A massive government study in which more than 18 million images of more than 8 million people were run through almost 200 algorithms has confirmed what researchers have been warning for years: Facial-recognition systems misidentify people of color more often than white people, and women more often than men.

The federal National Institute of Standards and Technology has been combing through products from 99 mostly commercial developers in an attempt to ascertain accuracy and, now, performance across demographics. What researchers have discovered gives lawmakers good reason not to dawdle as they consider how to regulate an increasingly popular yet inherently invasive surveillance technology.

While the study released this week indicates a range in quality among algorithms, it reveals that in general the country's most vulnerable communities are also most susceptible, by a factor of as much as 100, to being falsely matched to someone else's face (or falsely not matched to their own). Silicon Valley and Seattle giants have protested in the past that existing tests revealing these discrepancies were conducted incorrectly, and that if done right they'd have yielded rosier results. This report serves up some doubt.
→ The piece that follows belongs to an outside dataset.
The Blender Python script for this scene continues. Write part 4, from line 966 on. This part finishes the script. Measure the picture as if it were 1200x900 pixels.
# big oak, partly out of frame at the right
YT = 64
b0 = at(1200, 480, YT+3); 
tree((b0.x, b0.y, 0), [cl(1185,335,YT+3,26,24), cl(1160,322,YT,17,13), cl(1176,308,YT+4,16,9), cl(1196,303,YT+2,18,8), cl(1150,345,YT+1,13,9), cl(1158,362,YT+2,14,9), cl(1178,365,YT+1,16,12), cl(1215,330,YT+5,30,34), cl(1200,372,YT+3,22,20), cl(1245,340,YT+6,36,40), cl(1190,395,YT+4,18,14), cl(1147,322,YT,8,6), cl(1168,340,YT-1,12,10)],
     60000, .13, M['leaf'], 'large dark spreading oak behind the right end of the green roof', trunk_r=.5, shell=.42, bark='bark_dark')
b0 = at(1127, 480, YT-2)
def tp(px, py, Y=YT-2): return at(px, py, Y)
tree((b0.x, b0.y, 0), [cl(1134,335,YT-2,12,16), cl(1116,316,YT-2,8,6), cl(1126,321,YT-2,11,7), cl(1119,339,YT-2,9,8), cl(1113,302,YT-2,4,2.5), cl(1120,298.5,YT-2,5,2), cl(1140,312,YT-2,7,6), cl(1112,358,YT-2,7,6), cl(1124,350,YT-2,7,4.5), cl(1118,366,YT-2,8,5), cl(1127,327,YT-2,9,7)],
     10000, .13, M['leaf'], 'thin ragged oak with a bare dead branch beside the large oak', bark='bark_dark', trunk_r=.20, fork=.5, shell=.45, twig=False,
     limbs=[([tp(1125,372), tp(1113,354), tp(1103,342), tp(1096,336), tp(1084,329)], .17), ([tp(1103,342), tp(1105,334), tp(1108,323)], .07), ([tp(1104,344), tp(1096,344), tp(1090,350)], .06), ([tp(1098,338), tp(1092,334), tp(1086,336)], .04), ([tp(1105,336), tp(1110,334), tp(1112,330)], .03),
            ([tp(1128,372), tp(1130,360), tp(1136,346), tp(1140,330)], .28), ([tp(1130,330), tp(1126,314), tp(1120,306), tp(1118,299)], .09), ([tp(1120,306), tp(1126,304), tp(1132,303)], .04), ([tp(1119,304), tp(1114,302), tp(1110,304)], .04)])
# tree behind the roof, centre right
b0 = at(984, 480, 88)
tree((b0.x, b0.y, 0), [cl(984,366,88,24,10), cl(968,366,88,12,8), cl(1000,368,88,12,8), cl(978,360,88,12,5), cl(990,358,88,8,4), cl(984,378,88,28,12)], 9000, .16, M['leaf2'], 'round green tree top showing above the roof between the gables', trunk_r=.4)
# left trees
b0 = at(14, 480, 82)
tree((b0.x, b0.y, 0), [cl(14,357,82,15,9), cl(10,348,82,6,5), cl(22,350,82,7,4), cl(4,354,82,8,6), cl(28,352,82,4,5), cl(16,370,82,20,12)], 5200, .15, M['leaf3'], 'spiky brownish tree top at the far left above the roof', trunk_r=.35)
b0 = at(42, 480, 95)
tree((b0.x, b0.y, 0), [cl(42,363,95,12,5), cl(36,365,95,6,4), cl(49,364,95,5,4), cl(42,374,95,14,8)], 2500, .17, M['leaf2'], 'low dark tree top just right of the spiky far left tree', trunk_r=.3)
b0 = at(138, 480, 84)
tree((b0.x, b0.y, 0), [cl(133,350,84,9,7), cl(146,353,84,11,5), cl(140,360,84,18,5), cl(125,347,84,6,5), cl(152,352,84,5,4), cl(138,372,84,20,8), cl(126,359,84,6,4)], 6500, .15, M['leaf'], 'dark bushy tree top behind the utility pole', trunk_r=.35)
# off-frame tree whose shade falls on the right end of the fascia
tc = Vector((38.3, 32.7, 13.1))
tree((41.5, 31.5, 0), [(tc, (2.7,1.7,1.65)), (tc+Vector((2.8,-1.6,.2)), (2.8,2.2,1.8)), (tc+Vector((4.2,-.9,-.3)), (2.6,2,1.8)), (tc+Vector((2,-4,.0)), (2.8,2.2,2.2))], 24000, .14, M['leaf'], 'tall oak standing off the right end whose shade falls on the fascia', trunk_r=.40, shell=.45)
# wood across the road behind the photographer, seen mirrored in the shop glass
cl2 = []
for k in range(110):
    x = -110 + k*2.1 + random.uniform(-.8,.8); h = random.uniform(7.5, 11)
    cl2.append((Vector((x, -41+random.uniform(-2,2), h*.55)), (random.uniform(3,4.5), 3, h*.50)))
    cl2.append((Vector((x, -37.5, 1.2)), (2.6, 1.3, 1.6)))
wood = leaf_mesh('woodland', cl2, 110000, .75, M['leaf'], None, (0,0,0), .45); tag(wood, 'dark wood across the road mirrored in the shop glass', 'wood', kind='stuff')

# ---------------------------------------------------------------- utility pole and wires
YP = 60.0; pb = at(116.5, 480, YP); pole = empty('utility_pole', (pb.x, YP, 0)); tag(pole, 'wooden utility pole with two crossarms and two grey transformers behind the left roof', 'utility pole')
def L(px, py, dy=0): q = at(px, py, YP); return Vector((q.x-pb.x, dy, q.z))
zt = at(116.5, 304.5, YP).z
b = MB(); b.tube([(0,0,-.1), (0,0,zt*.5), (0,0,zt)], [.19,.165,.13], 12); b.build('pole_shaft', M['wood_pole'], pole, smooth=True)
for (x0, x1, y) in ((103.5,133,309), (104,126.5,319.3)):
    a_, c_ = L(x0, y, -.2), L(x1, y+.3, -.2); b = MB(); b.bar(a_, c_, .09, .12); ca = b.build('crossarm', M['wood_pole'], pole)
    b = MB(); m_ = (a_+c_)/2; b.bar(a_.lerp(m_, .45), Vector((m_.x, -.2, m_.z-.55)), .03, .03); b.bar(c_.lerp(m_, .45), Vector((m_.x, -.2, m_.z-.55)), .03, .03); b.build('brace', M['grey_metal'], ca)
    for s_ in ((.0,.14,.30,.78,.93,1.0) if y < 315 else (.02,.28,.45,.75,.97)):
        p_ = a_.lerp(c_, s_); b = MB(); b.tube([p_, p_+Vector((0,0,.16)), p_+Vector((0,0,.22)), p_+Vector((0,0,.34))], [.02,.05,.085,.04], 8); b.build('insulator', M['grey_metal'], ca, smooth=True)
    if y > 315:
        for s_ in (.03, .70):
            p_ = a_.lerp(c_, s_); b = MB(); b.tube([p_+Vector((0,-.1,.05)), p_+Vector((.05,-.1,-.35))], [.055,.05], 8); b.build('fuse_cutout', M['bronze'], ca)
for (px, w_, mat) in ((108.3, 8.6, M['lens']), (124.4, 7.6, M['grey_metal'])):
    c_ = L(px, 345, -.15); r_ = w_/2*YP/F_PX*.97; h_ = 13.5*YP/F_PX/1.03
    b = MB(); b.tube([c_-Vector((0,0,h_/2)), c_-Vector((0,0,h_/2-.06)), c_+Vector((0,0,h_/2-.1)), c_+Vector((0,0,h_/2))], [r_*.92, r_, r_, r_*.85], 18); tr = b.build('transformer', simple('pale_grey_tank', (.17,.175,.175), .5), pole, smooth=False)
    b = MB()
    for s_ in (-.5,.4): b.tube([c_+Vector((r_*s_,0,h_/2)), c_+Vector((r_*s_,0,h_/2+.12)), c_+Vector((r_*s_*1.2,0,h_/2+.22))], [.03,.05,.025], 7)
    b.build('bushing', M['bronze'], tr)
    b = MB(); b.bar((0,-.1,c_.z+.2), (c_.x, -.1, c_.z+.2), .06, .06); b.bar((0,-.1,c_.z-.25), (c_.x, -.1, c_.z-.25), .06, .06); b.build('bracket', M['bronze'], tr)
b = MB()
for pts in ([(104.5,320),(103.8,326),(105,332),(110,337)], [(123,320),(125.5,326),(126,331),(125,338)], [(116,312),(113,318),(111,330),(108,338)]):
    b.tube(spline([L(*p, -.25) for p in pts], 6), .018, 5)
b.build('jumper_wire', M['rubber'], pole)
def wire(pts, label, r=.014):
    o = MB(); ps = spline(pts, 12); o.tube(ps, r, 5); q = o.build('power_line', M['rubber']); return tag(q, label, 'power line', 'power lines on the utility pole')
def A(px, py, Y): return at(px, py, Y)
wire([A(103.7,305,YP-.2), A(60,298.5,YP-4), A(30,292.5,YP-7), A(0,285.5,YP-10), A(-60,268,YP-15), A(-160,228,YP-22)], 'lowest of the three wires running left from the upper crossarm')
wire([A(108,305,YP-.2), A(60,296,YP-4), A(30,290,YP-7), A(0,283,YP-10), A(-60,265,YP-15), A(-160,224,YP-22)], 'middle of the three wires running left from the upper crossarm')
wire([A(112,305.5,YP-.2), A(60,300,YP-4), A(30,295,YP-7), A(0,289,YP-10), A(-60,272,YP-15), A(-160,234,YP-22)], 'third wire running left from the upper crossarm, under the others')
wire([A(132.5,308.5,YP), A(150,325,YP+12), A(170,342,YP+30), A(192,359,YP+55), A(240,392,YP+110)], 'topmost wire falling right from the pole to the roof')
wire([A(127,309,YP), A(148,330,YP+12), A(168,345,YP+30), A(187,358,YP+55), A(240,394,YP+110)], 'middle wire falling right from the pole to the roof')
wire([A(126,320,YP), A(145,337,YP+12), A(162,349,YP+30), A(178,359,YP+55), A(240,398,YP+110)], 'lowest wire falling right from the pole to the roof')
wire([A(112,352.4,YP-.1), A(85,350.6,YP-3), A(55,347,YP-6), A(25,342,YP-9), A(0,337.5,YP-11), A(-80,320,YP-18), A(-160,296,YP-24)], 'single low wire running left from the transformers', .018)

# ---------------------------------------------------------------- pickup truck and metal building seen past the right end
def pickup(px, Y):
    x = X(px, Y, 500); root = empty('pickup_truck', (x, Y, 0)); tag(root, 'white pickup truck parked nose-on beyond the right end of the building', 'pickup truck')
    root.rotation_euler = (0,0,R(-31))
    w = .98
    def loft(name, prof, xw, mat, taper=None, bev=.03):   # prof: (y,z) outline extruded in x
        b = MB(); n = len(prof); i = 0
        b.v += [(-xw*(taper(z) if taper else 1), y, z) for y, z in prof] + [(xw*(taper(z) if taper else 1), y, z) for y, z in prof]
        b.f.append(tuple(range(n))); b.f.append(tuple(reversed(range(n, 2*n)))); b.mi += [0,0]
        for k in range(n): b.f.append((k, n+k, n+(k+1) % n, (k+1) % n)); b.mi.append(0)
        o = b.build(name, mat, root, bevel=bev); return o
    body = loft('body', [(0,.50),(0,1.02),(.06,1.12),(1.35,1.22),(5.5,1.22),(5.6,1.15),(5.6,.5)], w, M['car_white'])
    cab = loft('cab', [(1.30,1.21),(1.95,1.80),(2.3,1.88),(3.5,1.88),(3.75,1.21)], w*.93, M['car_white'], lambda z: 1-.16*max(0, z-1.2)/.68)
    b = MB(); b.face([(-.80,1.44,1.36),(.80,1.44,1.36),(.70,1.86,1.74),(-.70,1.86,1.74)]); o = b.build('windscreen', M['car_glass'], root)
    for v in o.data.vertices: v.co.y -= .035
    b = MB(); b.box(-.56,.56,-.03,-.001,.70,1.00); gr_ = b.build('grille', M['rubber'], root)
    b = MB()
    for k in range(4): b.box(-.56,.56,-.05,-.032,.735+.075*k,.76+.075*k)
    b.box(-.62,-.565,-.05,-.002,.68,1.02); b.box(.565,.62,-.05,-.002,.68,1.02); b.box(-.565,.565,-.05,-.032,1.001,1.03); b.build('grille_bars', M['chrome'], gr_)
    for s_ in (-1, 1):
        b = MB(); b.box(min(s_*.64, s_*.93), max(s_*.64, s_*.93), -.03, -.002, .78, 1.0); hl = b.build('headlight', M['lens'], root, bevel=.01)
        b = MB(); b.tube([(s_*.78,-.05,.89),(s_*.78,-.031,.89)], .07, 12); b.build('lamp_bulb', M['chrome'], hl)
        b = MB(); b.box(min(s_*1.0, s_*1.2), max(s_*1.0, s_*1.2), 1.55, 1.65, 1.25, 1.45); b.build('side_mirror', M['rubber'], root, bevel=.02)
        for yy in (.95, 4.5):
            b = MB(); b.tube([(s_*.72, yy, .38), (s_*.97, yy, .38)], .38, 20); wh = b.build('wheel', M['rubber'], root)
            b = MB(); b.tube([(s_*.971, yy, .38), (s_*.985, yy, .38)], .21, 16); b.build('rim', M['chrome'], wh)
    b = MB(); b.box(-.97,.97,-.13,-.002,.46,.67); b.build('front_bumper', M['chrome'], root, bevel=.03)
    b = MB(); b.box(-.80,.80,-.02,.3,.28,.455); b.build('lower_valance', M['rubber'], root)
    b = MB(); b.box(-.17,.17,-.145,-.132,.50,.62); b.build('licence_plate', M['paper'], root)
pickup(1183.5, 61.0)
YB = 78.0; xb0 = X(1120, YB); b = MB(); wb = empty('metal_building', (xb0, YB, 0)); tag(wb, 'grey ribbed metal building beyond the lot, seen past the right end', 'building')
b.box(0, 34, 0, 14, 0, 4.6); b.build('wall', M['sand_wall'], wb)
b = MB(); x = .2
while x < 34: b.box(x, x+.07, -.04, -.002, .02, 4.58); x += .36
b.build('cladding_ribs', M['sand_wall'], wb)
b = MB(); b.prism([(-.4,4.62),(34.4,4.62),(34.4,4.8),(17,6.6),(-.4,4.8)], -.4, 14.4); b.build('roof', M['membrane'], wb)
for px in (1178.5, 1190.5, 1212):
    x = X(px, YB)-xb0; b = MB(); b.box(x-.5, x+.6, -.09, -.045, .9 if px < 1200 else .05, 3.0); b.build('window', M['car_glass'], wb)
If only those companies had consented to participating, we'd know for sure.

The possible harms vary by application; it's one thing if your phone won't let you unlock it at first attempt, and another entirely if you're mistakenly identified as a known terrorist at the airport. Some forms of facial-recognition technology could surely make both law enforcement and everyday life more efficient. But that efficiency is dampened even in the most innocuous of cases when an algorithm isn't accurate, and the trade-offs are downright dangerous in the contexts most likely to affect civil liberties — especially when inaccuracies increase among minorities.

There is a world in which careful consideration and legislation could lead to facial recognition being harnessed only for the best purposes, and forbidden for the worst. Those one-to-one scans comparing you to your passport at the airport might be opt-out; reasonable suspicion or a warrant might be required for searches against watch lists; and real-time surveillance might be prohibited except in public emergencies. Only algorithms with proven accuracy across demographics would be certified for government use, and only at high confidence thresholds would they generate results.

But this more thoughtful world isn't the one we live in. The world we live in includes a country, China, that is exploiting this powerful tool to turn the public sphere into an always-on dragnet. The regulatory response to nascent technologies here has often been to allow them to roll out now — and worry about risks later. Congress has ample reason to reverse the order.